Quels sont vos enjeux du moment ?
D’abord, finaliser nos investissements IT et logistiques. Ensuite, déployer pleinement Mr.Bricolage Relais et renforcer la visibilité de la marque sur les 1 000 points de vente. Et surtout, accompagner nos entrepreneurs dans la modernisation de leurs magasins et la gestion de cette période de contraction.
Et puis, comme toujours, préparer l’avenir. Nous travaillons actuellement sur notre plan stratégique 2026-2028. Il s’agit de transformer nos intuitions en analyses concrètes, puis en plans d’action.
Quelles ont été les étapes clés de ces 45 ans ?
Ce sont 45 années marquées par des phases de croissance, des remises en cause, des ajustements de gouvernance. Depuis 2016, deux étapes majeures : un retour aux fondamentaux économiques et métiers, puis quatre années d’investissements massifs dans l’IT et la logistique. Aujourd’hui, nous entrons dans une nouvelle phase : déployer tout le savoir-faire de la marque sur nos 1 000 points de vente.

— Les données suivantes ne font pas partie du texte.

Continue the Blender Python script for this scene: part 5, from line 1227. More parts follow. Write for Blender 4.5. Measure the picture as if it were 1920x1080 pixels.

Comment anticipez-vous les évolutions du marché ?
Le changement climatique aura un impact massif. Certains produits, comme les récupérateurs d’eau, explosent déjà. D’autres disparaissent dans certaines zones, où les restrictions se sont durcies. Il faut adapter nos gammes à ces nouvelles réalités, parfois régionales, parfois structurelles. Par ailleurs, on voit émerger une attente autour de l’« achat juste » : des produits utiles, simples, réparables. On sort d’une période de surenchère technologique parfois inutile. Il faut revenir à l’essentiel, à une forme de fonctionnalité brute, plus accessible pour le client. C’est aussi un levier de différenciation.